The Golden Road Remains Constant

• https://www.zerohedge.com, by Roy Sebag

One must always be careful to distinguish between a truism, a claim or narrative which is so deeply embedded into the fabric of cultural understanding that it is taken to be an indisputable historical fact, and truth, a continuing, self-evident feature of reality which is available to be observed, reasoned about, and tested in the present. Truisms are the handmaidens of convention which, for economic participants, eventually come to replace objective observations. The result is that the 'science' of economics is transformed into a battleground for subjective beliefs, where the soldiers are not self-evident observations or testable predictions, but, rather, fashionable claims and politically-correct statements. In recent times, we have seen this to be the case for the Philips Curve, the theory of aggregate demand, and Keynes inversion of Say's Law.

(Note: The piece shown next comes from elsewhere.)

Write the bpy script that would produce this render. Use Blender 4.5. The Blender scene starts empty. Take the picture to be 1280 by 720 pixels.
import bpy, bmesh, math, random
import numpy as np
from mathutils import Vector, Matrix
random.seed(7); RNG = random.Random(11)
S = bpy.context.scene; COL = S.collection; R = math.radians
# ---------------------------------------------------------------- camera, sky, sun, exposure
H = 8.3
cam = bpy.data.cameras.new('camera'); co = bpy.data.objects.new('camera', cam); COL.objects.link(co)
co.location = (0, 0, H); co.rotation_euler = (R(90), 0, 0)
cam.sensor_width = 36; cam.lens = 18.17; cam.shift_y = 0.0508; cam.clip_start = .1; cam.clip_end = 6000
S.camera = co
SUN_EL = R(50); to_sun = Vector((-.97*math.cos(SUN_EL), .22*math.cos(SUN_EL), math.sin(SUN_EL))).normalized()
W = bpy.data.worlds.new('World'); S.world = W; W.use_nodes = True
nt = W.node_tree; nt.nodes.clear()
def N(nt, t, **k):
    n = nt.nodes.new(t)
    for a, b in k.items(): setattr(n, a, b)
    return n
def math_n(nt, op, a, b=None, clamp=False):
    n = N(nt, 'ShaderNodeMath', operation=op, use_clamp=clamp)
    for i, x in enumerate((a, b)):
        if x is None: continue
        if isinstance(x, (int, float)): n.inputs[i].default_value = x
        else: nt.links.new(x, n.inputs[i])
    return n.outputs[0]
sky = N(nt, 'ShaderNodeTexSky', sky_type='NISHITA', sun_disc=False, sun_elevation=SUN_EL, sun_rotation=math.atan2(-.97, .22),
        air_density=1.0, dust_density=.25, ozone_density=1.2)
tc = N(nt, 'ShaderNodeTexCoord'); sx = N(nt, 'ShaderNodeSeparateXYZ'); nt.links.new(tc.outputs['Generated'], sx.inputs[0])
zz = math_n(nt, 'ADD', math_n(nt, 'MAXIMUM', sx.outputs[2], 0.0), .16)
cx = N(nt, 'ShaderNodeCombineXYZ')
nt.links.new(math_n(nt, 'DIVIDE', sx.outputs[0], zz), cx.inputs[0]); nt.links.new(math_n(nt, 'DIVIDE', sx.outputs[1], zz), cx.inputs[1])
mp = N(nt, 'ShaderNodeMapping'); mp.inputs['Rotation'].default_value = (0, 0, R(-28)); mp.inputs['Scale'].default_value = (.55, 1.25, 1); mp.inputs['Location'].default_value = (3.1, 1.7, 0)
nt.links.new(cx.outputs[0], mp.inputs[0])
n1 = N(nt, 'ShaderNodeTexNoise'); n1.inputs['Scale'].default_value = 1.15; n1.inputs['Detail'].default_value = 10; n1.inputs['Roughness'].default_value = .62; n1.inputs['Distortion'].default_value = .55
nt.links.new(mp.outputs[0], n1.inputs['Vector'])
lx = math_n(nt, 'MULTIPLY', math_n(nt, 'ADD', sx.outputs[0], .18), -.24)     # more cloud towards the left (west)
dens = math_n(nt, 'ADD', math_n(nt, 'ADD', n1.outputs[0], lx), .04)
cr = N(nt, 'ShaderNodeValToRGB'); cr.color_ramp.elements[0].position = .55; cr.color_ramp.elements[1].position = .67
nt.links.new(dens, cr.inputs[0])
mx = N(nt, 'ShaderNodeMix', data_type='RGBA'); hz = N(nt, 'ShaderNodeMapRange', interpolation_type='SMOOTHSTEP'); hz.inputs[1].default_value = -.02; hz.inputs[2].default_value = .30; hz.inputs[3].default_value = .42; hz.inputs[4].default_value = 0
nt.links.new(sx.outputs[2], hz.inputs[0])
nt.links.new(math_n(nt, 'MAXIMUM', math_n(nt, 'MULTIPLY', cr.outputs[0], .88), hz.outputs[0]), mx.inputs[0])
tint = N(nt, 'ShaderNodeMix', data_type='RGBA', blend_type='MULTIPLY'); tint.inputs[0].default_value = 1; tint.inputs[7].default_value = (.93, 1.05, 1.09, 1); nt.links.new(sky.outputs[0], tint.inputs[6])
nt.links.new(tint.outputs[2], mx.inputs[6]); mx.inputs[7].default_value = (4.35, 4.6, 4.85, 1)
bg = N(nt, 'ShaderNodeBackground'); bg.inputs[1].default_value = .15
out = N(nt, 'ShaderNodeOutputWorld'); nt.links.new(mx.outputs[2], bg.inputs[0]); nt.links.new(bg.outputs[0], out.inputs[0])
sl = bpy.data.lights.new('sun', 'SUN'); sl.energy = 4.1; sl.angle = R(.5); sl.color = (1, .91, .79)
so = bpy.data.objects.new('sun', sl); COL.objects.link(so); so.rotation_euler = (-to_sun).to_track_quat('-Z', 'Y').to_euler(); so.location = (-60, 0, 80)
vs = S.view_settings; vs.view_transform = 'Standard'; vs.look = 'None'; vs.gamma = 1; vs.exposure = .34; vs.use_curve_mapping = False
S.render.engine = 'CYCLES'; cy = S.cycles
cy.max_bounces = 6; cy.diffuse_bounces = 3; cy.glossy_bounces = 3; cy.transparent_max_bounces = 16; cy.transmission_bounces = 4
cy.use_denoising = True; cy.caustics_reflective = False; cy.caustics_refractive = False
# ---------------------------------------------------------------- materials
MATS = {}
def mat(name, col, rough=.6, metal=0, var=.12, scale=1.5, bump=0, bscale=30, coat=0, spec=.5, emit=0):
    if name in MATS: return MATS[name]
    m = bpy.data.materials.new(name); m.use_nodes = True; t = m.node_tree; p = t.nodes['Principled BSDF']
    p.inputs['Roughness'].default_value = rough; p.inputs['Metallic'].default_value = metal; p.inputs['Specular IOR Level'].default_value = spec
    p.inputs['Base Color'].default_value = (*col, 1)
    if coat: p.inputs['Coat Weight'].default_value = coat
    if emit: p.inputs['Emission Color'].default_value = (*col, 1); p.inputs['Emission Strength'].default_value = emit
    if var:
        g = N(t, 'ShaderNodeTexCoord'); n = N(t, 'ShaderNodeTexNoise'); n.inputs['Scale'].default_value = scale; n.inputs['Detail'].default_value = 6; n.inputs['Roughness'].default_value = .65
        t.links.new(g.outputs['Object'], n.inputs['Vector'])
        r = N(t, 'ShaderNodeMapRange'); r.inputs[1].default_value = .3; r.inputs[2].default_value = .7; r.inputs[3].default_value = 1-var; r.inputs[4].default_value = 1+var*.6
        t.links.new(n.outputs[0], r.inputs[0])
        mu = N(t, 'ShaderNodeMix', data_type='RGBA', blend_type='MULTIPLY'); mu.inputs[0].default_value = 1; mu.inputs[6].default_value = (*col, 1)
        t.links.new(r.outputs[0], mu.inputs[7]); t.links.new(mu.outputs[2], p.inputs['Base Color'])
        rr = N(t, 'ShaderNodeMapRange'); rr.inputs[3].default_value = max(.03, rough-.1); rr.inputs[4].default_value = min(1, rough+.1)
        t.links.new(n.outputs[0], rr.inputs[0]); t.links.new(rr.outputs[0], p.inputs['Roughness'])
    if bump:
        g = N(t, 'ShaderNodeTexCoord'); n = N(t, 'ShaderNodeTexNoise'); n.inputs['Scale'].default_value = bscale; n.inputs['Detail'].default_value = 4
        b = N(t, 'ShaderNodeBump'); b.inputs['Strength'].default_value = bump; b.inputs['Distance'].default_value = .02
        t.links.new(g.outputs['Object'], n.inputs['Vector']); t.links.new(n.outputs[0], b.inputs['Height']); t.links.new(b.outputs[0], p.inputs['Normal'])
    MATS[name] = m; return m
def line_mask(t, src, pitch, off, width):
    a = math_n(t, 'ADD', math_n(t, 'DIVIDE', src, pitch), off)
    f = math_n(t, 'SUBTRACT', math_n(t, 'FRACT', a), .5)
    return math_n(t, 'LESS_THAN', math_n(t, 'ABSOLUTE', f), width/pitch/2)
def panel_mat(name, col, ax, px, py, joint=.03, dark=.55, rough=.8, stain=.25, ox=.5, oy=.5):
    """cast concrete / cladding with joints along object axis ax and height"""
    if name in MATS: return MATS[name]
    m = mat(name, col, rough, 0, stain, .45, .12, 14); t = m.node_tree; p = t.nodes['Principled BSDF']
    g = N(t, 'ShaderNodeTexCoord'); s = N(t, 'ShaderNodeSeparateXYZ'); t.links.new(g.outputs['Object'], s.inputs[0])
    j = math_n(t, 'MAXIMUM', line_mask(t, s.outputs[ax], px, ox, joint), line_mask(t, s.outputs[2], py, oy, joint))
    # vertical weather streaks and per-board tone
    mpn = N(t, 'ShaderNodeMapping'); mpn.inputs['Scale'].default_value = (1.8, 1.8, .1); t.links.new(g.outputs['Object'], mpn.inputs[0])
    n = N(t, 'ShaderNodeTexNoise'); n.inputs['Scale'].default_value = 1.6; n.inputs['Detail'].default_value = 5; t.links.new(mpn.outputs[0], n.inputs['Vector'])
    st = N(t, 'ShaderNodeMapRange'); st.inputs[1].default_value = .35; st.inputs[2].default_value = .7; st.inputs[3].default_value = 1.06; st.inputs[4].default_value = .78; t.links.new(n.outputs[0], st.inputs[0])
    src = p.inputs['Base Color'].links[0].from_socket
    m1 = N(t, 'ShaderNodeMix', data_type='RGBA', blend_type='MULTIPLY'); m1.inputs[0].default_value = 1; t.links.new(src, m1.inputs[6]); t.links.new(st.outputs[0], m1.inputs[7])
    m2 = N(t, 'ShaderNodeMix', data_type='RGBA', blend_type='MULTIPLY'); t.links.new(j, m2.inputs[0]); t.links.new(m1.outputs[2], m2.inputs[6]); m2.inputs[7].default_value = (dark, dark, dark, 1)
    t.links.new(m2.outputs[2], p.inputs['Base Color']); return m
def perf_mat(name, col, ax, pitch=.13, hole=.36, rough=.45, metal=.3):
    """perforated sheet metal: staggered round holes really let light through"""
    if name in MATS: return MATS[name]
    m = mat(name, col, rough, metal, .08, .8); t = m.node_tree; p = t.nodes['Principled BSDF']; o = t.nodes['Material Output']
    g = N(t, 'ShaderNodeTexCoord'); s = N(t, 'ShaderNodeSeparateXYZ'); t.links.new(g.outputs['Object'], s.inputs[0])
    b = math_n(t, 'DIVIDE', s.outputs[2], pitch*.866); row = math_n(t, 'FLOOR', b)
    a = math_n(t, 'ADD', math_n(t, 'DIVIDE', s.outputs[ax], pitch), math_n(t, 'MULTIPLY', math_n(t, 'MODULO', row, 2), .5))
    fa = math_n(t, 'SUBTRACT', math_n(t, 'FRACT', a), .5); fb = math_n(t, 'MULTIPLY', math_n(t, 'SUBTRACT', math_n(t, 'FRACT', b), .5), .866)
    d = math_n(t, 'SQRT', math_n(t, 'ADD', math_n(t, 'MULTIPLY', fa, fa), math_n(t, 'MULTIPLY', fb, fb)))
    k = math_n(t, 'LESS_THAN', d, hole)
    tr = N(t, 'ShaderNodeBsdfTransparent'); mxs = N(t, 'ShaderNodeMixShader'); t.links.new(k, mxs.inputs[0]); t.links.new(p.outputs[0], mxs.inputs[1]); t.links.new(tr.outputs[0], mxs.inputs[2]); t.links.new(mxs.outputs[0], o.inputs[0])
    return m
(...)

These, among many similar economic ideas, are modern truisms which, though falsified by present-day economic observation, persist as structures of belief which are dearly held by the economists and politicians who shape our collective future.

In this essay, I will draw the reader's attention to a truism which endures as conventional wisdom today, even though it can be easily falsified by plain experience and objective examination. I speak of a belief which colours the whole of recent economic history: the judgment that the natural element Gold (Au) is now relegated to its present status as a store of value because payment technology has evolved beyond physical media.

The whiggish story goes something like this: just as we humans evolve, so, too, does our civilization progress along the rising road of history; therefore, just as our maturing societies exhibit increased technical capabilities, so do our monetary instruments undoubtedly improve with the march of time. Consequently, the transition from carrying around weighty physical coins made from precious metals to making instantly-settled electronic payments is seen as evidence enough that, in our time, gold no longer has a role to play as a monetary instrument.

This specific belief is unique insofar as opposite factions within the battleground of subjective economics all hold it to be true: while the disparate schools of sound money advocates, mainstream academics, and cryptocurrency evangelists share very little in common, they all seem to agree that physical gold, as a monetary instrument, has been superseded by human innovation and technology. To each of these independent groups, what the car is to the horse and carriage is what modern digital payments are to antiquated gold coins and balance scales.